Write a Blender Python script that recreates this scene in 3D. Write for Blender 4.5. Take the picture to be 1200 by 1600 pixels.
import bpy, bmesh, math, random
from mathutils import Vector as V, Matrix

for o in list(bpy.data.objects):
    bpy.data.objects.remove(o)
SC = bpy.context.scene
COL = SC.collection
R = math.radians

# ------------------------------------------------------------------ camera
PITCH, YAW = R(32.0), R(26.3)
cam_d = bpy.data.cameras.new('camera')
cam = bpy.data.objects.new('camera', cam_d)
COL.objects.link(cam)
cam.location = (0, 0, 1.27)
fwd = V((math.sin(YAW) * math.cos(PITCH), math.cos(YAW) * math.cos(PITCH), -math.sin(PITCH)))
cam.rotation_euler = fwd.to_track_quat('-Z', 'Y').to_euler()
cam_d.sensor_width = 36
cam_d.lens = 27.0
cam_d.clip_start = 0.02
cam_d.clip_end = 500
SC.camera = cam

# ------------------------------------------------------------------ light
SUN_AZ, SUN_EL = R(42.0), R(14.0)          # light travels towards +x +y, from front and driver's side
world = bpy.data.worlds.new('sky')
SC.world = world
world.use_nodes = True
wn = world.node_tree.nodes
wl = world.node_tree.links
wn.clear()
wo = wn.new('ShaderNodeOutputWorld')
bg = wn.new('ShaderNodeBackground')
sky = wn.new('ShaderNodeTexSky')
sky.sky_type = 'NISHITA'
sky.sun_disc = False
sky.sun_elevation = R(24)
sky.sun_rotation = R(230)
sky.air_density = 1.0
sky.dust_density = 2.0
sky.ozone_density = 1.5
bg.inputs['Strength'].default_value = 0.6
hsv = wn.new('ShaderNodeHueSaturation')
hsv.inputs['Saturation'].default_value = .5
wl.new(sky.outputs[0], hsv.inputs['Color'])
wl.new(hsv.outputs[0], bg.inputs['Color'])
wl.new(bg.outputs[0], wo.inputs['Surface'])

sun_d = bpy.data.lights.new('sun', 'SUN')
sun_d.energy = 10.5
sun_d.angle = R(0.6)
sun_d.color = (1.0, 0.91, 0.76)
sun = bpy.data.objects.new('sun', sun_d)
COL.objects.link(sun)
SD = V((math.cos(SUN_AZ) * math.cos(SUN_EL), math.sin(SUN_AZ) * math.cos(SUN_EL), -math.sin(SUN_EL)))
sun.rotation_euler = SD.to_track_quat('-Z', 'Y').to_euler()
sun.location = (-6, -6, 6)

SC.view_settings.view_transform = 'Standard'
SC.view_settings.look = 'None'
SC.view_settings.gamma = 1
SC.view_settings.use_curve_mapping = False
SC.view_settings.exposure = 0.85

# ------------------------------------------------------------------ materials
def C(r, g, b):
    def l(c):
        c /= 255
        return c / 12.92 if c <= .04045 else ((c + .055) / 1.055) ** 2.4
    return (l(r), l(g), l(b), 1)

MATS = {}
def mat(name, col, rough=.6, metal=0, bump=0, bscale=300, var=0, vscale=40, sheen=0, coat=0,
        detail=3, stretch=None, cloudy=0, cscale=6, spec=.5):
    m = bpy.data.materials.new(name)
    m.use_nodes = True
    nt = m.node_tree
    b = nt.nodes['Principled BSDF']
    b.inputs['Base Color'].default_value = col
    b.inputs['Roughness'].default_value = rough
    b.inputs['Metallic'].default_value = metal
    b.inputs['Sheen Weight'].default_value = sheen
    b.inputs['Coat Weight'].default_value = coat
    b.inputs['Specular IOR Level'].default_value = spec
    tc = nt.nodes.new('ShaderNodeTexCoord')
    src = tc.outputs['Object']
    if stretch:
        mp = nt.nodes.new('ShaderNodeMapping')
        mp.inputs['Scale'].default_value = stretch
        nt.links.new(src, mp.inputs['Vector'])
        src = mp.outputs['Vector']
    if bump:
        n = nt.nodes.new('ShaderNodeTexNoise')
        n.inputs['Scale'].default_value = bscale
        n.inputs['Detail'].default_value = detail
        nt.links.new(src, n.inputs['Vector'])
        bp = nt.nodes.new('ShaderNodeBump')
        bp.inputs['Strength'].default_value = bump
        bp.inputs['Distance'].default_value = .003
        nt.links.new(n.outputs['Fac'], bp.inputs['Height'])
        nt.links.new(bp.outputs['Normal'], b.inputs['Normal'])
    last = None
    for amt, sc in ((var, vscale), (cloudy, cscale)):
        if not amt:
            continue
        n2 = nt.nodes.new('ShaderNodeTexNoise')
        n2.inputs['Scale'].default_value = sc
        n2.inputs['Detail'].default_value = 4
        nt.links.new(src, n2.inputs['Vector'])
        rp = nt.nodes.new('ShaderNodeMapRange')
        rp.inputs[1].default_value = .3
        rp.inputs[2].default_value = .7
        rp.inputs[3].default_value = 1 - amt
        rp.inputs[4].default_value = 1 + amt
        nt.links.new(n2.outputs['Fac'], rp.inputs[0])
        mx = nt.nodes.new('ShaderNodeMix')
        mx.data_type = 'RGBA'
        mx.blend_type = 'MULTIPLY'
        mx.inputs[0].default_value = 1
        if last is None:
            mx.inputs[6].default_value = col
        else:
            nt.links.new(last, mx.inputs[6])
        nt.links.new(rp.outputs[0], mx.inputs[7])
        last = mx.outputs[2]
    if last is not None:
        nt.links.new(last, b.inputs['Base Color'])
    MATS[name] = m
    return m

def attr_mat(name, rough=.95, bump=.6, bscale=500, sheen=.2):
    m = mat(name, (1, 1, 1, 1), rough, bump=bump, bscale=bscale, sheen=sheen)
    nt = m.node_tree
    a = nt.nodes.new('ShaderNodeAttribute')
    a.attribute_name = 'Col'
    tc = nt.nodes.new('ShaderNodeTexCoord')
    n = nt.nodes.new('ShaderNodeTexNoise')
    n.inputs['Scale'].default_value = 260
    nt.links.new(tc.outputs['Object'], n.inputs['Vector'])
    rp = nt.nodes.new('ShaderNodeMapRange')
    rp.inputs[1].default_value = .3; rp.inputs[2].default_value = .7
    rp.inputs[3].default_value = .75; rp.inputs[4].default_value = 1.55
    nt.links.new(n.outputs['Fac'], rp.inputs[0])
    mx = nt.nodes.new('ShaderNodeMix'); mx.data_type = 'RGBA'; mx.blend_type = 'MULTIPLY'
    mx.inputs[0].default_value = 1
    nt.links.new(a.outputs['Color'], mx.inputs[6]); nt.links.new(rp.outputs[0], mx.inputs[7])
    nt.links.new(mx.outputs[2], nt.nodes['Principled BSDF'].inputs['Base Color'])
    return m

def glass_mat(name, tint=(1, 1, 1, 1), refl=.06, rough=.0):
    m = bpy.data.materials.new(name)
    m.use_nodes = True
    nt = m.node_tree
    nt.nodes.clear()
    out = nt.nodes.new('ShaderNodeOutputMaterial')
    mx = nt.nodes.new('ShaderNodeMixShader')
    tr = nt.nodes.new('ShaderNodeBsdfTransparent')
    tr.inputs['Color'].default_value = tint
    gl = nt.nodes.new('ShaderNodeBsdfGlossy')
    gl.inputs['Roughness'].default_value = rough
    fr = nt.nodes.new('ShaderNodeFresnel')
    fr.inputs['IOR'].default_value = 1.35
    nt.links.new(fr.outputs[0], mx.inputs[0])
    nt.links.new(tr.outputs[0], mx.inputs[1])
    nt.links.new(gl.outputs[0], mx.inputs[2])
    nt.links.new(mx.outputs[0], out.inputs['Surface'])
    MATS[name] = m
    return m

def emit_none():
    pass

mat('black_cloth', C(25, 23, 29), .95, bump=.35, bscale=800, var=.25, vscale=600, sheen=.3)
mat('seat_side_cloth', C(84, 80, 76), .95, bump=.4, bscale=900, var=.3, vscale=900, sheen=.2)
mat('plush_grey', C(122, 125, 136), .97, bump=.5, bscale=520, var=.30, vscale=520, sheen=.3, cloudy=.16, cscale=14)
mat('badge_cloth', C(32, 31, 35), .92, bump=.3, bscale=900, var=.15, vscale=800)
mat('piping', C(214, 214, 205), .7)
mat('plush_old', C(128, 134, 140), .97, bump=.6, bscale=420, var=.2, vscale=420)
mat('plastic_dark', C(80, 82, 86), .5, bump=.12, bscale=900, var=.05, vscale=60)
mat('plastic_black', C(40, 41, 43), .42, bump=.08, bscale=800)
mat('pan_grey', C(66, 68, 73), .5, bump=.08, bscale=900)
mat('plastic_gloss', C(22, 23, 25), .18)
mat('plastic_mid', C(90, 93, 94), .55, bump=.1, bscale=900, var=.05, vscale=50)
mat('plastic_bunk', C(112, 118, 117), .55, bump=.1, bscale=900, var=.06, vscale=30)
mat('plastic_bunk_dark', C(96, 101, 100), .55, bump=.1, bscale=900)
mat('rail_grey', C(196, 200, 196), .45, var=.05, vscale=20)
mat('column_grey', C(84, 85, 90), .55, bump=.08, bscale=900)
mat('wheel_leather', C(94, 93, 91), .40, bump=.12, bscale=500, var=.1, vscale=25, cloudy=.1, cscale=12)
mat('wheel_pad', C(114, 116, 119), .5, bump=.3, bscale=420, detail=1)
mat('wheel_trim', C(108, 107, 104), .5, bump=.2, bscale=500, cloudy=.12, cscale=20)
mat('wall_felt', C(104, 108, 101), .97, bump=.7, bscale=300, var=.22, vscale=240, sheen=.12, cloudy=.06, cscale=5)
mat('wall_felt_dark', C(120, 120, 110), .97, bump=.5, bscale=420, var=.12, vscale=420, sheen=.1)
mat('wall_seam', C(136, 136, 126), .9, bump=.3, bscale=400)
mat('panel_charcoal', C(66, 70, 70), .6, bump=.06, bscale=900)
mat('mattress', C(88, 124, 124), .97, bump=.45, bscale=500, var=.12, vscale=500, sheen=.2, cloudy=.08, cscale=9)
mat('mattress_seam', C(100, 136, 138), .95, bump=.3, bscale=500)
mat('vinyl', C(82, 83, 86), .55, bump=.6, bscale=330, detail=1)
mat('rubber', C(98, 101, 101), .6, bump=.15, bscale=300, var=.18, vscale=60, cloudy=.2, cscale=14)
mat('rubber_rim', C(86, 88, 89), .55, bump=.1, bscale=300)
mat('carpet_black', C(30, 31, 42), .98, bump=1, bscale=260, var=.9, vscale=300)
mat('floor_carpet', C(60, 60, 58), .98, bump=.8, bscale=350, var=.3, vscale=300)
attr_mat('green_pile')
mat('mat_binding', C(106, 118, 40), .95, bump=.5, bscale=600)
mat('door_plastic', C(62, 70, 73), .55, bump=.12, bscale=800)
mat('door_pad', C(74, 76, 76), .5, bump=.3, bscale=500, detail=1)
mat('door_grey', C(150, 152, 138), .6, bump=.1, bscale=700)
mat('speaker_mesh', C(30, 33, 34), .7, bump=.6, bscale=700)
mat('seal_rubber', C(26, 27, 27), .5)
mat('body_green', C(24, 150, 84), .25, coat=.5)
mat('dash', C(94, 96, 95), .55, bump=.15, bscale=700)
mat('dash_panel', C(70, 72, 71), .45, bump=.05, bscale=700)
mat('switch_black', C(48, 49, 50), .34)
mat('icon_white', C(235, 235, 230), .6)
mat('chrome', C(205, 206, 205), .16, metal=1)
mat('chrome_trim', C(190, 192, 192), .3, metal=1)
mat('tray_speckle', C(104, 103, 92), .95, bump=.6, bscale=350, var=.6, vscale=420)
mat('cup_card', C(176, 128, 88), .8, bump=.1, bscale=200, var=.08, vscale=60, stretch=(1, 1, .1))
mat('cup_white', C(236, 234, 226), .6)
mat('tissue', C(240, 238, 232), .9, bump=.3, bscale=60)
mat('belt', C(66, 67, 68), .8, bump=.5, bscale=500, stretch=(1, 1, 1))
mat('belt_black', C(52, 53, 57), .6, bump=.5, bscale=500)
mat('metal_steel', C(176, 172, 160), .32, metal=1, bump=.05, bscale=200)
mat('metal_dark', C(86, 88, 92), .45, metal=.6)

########

**What the exercise asks:**
Copy exactly the lines that run from the first line of the data to the line containing "wl.new(bg.outputs[0], wo.inputs['Surface'])", please, with both ends included and nothing else.

**Task answer:**
Write a Blender Python script that recreates this scene in 3D. Write for Blender 4.5. Take the picture to be 1200 by 1600 pixels.
import bpy, bmesh, math, random
from mathutils import Vector as V, Matrix

for o in list(bpy.data.objects):
    bpy.data.objects.remove(o)
SC = bpy.context.scene
COL = SC.collection
R = math.radians

# ------------------------------------------------------------------ camera
PITCH, YAW = R(32.0), R(26.3)
cam_d = bpy.data.cameras.new('camera')
cam = bpy.data.objects.new('camera', cam_d)
COL.objects.link(cam)
cam.location = (0, 0, 1.27)
fwd = V((math.sin(YAW) * math.cos(PITCH), math.cos(YAW) * math.cos(PITCH), -math.sin(PITCH)))
cam.rotation_euler = fwd.to_track_quat('-Z', 'Y').to_euler()
cam_d.sensor_width = 36
cam_d.lens = 27.0
cam_d.clip_start = 0.02
cam_d.clip_end = 500
SC.camera = cam

# ------------------------------------------------------------------ light
SUN_AZ, SUN_EL = R(42.0), R(14.0)          # light travels towards +x +y, from front and driver's side
world = bpy.data.worlds.new('sky')
SC.world = world
world.use_nodes = True
wn = world.node_tree.nodes
wl = world.node_tree.links
wn.clear()
wo = wn.new('ShaderNodeOutputWorld')
bg = wn.new('ShaderNodeBackground')
sky = wn.new('ShaderNodeTexSky')
sky.sky_type = 'NISHITA'
sky.sun_disc = False
sky.sun_elevation = R(24)
sky.sun_rotation = R(230)
sky.air_density = 1.0
sky.dust_density = 2.0
sky.ozone_density = 1.5
bg.inputs['Strength'].default_value = 0.6
hsv = wn.new('ShaderNodeHueSaturation')
hsv.inputs['Saturation'].default_value = .5
wl.new(sky.outputs[0], hsv.inputs['Color'])
wl.new(hsv.outputs[0], bg.inputs['Color'])
wl.new(bg.outputs[0], wo.inputs['Surface'])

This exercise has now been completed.